Jan 21 – Feb 26, 2011

Identity - Ayman Yossri Daydban

Jan 21 – Feb 26, 2011

Selma Feriani Gallery, London, and Athr Gallery, Jeddah, are pleased to present Ayman Yossri Daydban’s first London solo exhibition entitled, “Identity”. This exhibition offers a compelling insight into the practice of this multi-media artist. Originally Palestinian, Ayman possesses Jordanian nationality and Saudi Arabian residence. Daydban’s work transcends discussions of identity, speaking to the viewer on a more visceral level of the shared human experience of misunderstandings and miscomprehension.

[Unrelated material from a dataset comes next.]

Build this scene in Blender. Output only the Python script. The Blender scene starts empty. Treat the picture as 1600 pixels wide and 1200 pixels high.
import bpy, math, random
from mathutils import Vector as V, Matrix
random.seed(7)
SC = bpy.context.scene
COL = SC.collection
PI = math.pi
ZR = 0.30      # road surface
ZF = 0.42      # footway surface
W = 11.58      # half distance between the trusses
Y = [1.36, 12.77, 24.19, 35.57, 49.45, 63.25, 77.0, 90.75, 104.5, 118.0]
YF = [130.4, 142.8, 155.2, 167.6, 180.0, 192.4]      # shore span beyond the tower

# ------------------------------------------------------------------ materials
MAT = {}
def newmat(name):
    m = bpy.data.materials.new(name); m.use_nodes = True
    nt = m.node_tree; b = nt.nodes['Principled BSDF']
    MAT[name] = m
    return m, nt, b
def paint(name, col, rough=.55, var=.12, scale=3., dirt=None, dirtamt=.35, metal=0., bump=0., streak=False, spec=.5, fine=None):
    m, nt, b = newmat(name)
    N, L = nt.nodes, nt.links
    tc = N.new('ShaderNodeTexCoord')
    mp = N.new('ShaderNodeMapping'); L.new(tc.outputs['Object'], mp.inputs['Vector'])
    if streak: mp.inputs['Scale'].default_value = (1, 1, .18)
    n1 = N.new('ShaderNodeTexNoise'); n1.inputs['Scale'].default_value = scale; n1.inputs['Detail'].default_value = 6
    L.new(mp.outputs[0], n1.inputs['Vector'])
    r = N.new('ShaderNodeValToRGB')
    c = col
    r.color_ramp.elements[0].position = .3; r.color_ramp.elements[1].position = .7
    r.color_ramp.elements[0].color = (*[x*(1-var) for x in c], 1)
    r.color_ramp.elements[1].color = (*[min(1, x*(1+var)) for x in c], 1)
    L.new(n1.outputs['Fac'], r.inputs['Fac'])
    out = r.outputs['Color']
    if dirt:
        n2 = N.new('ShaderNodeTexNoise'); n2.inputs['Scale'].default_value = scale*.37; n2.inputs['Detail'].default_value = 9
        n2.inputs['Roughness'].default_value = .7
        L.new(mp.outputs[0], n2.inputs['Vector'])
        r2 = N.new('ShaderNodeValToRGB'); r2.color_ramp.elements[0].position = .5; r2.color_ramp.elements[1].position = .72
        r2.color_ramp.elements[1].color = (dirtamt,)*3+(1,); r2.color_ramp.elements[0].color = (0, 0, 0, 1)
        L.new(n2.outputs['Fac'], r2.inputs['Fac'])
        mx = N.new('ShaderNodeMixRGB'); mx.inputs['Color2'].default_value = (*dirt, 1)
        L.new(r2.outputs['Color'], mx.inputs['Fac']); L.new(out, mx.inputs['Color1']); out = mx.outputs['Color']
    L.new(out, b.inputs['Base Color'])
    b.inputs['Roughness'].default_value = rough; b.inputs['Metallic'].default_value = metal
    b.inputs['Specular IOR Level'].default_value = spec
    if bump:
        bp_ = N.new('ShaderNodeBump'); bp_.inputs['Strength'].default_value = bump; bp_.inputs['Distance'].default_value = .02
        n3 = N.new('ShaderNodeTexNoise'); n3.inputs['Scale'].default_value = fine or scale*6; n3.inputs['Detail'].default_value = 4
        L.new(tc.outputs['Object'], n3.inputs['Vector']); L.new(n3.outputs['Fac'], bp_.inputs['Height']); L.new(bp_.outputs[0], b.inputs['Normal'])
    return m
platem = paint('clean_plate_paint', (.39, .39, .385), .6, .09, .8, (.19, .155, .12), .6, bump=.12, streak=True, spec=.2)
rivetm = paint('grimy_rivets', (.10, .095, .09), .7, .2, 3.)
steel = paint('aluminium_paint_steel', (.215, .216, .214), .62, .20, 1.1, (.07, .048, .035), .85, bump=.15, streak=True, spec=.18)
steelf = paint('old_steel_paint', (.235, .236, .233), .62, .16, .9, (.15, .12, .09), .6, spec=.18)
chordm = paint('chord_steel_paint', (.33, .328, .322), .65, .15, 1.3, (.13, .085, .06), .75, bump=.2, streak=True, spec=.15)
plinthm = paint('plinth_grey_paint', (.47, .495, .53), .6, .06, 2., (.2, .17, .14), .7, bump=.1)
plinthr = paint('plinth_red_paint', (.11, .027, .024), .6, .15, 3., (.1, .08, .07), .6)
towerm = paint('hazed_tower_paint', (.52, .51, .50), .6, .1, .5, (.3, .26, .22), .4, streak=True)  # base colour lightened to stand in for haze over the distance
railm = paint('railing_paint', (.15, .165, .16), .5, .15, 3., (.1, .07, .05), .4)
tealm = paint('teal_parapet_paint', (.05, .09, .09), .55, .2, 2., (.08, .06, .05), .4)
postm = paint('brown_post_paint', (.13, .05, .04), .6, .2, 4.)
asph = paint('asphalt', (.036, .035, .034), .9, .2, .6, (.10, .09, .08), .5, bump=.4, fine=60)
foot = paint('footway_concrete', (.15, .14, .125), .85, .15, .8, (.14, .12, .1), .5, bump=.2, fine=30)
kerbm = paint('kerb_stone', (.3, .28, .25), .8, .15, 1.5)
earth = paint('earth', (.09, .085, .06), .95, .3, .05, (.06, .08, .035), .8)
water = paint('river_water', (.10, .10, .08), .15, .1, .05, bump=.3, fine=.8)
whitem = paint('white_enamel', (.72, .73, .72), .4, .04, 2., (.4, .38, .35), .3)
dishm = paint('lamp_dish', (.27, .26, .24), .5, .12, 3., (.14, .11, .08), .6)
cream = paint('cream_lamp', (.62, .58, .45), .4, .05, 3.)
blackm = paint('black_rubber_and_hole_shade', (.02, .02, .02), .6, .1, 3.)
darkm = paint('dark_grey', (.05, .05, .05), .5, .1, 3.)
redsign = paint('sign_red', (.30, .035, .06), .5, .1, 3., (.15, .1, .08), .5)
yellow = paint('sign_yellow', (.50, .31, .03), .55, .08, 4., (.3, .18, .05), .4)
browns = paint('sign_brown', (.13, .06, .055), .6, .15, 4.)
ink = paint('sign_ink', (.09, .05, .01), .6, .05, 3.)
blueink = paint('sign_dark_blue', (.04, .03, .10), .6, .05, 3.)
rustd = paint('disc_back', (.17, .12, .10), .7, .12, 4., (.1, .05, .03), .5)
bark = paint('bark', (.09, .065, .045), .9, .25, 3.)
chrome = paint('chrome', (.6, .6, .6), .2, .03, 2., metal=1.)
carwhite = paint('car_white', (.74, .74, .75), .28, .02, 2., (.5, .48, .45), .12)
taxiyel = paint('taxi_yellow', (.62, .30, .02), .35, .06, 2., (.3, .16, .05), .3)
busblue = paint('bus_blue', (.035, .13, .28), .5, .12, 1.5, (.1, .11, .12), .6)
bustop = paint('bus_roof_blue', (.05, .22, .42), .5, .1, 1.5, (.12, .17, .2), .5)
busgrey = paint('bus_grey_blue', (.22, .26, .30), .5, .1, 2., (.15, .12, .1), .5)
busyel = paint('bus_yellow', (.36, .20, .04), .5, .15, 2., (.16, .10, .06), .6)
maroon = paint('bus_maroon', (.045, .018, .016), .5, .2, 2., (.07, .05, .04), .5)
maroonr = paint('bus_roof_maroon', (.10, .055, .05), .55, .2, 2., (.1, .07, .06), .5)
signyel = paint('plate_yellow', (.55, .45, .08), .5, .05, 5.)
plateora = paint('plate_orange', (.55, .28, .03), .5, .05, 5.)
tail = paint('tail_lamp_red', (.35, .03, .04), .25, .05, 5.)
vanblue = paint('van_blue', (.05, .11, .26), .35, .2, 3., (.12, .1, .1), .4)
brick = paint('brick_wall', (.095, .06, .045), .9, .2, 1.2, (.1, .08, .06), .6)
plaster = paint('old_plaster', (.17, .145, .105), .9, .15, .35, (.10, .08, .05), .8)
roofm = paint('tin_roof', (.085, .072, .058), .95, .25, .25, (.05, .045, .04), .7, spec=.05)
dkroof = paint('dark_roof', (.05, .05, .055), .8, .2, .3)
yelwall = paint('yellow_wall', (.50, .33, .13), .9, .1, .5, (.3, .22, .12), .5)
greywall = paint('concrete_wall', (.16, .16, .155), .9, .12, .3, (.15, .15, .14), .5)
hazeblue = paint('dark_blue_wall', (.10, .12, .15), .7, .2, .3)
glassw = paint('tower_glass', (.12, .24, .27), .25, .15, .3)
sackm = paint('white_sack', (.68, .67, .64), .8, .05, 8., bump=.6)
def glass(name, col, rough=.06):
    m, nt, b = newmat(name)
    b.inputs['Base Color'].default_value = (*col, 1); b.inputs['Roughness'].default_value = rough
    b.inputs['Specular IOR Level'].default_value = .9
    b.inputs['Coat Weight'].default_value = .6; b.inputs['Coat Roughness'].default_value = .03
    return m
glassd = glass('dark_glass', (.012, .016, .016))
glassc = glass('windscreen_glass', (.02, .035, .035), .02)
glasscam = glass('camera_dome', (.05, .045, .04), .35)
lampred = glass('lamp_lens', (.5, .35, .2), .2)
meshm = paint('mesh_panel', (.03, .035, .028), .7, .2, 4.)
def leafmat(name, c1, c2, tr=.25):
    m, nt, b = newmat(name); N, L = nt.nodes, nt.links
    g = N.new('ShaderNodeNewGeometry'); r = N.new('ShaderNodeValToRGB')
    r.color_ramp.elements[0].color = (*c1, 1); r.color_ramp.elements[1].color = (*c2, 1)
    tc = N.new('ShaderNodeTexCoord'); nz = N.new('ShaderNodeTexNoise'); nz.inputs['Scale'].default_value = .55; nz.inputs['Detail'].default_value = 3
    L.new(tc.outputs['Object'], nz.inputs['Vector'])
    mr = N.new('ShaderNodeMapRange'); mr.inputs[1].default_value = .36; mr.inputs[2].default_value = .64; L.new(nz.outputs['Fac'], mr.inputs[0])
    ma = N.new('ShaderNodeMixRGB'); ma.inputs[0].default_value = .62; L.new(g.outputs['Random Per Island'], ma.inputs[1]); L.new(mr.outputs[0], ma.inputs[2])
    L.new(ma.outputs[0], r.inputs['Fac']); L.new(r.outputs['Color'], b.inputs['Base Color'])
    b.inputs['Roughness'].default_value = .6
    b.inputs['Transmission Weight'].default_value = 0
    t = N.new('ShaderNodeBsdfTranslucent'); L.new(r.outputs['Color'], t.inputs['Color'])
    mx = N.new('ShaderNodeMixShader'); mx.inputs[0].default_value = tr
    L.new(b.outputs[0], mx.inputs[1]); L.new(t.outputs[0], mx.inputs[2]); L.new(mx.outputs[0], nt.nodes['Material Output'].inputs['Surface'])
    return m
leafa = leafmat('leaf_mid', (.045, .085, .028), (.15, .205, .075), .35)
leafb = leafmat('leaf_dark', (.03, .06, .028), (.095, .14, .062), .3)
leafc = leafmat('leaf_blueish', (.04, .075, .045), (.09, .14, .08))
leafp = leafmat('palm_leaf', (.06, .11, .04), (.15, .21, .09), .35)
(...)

Ayman first became internationally recognized through his participation in the Edge of Arabia exhibition at the Brunei Gallery in the School of Oriental and African Studies, London, in 2008. His contribution to the show included a tent in which visitors were invited to write their own comments about identity. It is precisely this topic, identity, which is explored in this exhibition.

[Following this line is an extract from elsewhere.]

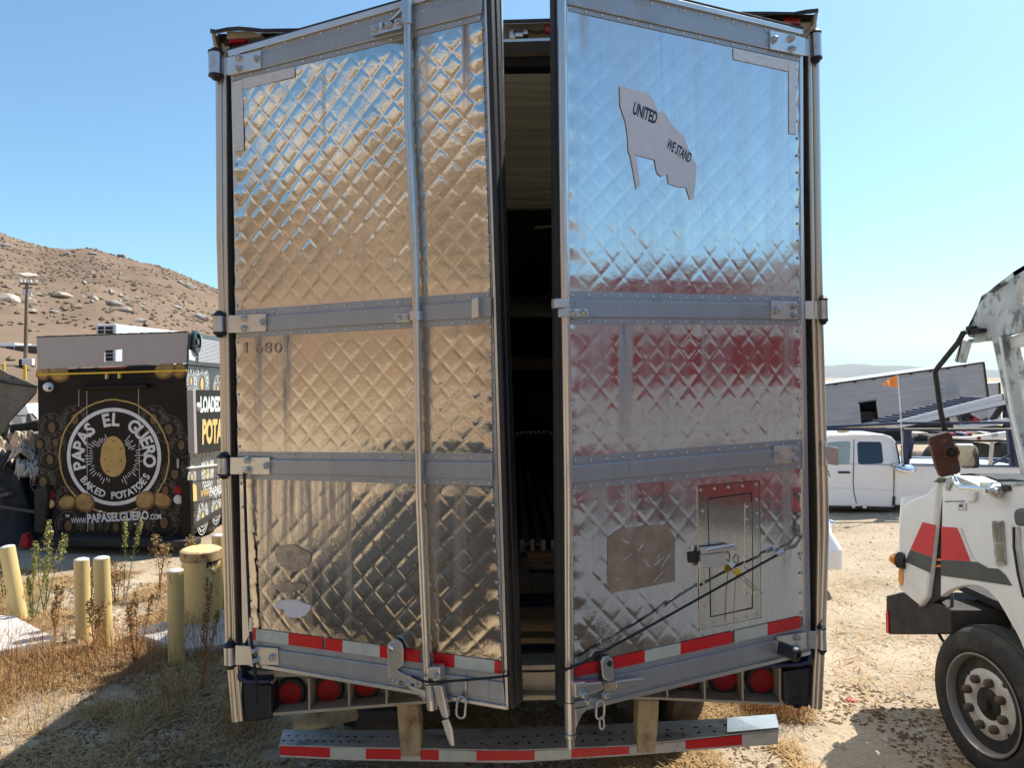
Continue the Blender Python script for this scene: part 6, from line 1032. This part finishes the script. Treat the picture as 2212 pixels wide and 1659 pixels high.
# white car tucked beside the trailer, only its corner shows
cr = thing('white_car', 'white car parked along the trailer, only its bulging corner showing', 'car', (2.9, 10.5, 0)); K1 = CR(2060, 1080, 4.365)
prof = [(.0, .30), (.0, .55), (.12, .78), (.5, .92), (1.3, 1.0), (2.0, 1.40), (3.2, 1.44), (4.1, 1.05), (4.5, .95), (4.55, .4), (4.4, .28)]
b = MB(); L_s = []
for x, sx in ((2.15, .0), (2.28, .12), (3.45, .12), (3.92, 0), (4.02, -.0)):
    L_s.append([Vector((x - (.20 if z > 1.05 else .11 if z > .7 else .0) * (1 if x > 2.9 else -1), 8.75 + y + (.35 if (x > 3.95 or x < 2.2) and y < .5 else 0), z)) for y, z in prof])
n = len(prof); vs = [p for r in L_s for p in r]; fs = [(i * n + j, i * n + (j + 1) % n, (i + 1) * n + (j + 1) % n, (i + 1) * n + j) for i in range(4) for j in range(n)] + [tuple(range(n)), tuple(range(4 * n, 5 * n))[::-1]]
b.add(vs, fs); o_ = b.build('body', white_p, cr, bevel=.09); o_.modifiers[0].segments = 4
b = MB(); b.box((4.02, 9.45, .72), (.08, .35, .16)); b.build('headlight', chrome, cr, bevel=.03); b = MB(); b.box((4.14, 10.3, 1.02), (.22, .16, .15)); b.build('door_mirror', white_p, cr, bevel=.04)
for x, y in ((2.2, 9.6), (3.8, 9.6), (2.2, 12.4), (3.8, 12.4)): b = MB(); b.lathe((x, y, .32), (1, 0, 0), [(.15, 0), (.3, 0), (.32, .05), (.32, .16), (.15, .2)], 24); b.build('wheel', tyre_m, cr, smooth=True, auto=40)

# ------------------------------------------------------------------ burnt white tool truck at the right edge
TS = PL((3.0, 5, 2.6), (-1, 0, 0)); tt_ = thing('tool_truck', 'burnt white step van with a red and grey stripe and a bare cab frame', 'truck', (4, 4.5, 0)); IN = Vector((1, 0, 0))
def ts(pts, name, m, d0=-.03, d1=0.0, bev=.004, K=KE, par=None): b = MB(); b.slab(TS, K(*pts) if K else pts, d0, d1); return b.build(name, m, par or tt_, bevel=bev)
# nose: curved corner shell, lofted from the flank round to the front
NZ = KE((420, 30), (372, 70), (330, 100), (262, 122), (222, 150), (202, 200), (196, 420), (190, 640)); 
nose_o = KE((420, 22), (345, 92), (250, 132), (212, 160), (199, 215), (194, 420), (189, 640), (310, 742), (352, 690), (371, 550), (398, 290))
ts([(420, 22), (345, 92), (250, 132), (212, 160), (199, 215), (194, 420), (189, 640), (310, 742), (352, 690), (371, 550), (398, 290)], 'nose_panel', white_b, -.06, 0, .025)
b = MB(); yn = TS.hit(KE((196, 400))).y; zt_, zb_ = TS.hit(KE((250, 135))).z, TS.hit(KE((200, 640))).z
def nz(u, v): a = u * pi / 2; z = zb_ + (zt_ - zb_) * v; r = .30; return Vector((3.0 + r - cos(a) * r * 1.0 + (0), yn - r * .0 + sin(a) * r * .55 - .02 - (.10 * max(0, v - .8) * 5 * .3), z))
b.grid(nz, 10, 8); b.build('nose_corner', white_b, tt_, smooth=True, recalc=False)
b = MB(); b.box((4.15, yn + .13, (zb_ + zt_) / 2 - .05), (1.7, .04, zt_ - zb_ - .1)); b.build('front_face', white_b, tt_, bevel=.02)
ts([(328, 258), (402, 276), (381, 457), (258, 414)], 'nose_stripe', red_p, .001, .004, 0); ts([(257, 416), (380, 459), (370, 548), (228, 484)], 'nose_stripe', grey_p, .001, .004, 0)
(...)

The Subtitles Series are film stills that capture particular scenes from Western movies frozen together with their supposedly matching Arabic subtitles. The power of these works lies in the dual intended experience: one for an Arabic-reading audience and one for a non-Arabic-reading audience. These translations act as a vehicle for new understanding beyond straightforward translation. As Daydban states, “The language, when deducted from its cruel context and re-exported with the image of the new still captured photo, changes its function from confirming the meaning to producing it, by transforming itself to a unique source of new mental images with no past or function.”

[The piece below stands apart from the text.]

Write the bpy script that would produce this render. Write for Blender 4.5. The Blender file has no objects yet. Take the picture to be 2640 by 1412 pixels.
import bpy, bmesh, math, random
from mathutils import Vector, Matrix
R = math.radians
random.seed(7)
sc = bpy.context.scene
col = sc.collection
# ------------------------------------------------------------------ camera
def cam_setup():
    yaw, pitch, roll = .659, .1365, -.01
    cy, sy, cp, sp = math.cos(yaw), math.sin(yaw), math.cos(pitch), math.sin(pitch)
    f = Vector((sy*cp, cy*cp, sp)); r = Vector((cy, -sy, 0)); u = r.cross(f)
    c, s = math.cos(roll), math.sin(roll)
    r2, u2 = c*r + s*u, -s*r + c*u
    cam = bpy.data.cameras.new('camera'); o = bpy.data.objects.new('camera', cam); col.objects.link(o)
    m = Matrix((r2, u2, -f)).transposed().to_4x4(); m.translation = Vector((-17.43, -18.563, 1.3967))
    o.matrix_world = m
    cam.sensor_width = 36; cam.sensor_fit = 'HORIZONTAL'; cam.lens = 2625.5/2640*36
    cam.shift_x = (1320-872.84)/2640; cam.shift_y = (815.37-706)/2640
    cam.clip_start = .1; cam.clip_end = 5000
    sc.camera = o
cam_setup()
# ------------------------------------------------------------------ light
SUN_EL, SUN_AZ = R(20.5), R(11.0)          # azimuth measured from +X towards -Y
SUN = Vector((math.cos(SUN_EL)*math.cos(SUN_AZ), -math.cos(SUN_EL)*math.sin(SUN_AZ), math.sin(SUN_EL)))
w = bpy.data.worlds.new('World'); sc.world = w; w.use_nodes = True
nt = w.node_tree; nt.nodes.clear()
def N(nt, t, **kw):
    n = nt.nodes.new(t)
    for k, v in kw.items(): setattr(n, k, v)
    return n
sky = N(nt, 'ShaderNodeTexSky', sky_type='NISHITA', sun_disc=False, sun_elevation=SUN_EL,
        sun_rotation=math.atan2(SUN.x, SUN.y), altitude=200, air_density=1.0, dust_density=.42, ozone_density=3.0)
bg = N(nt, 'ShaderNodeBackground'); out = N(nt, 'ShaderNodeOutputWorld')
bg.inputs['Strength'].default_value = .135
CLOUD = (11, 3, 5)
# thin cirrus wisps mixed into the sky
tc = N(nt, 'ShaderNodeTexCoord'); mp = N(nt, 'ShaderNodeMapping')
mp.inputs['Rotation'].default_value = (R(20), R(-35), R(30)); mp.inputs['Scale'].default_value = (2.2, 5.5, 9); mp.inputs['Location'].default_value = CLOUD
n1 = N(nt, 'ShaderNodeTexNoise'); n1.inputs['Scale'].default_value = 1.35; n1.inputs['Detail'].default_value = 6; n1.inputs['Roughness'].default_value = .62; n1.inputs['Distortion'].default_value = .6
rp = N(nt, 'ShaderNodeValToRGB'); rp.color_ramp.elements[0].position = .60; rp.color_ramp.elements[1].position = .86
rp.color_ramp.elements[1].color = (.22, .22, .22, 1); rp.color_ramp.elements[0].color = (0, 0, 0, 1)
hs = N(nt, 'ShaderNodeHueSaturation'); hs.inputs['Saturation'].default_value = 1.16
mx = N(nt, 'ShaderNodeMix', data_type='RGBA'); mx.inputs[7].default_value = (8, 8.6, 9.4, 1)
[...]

The Flag series presents the viewer with found objects and metals
reconfigured to delineate the Palestinian flag. Flag 4, for example, is
composed of braille paper with imprinted characters that act as a
background to an onion grater that is moulded into the flag. Like the
Subtitles series, Flag evokes differing feelings dependent on the identity
of the viewer. The viewer must interpret the work using his own
vocabulary of life experiences whether he be Arab, Palestinian or
otherwise.


The artist implores his viewer to interpret and translate, no matter their
linguistic understanding. If the viewer happens to comprehend the
original text, the artist pushes him to search through preconceived notions
and re-interpret words as well as everyday objects and experiences,
moving past primary identifications to less obvious meanings.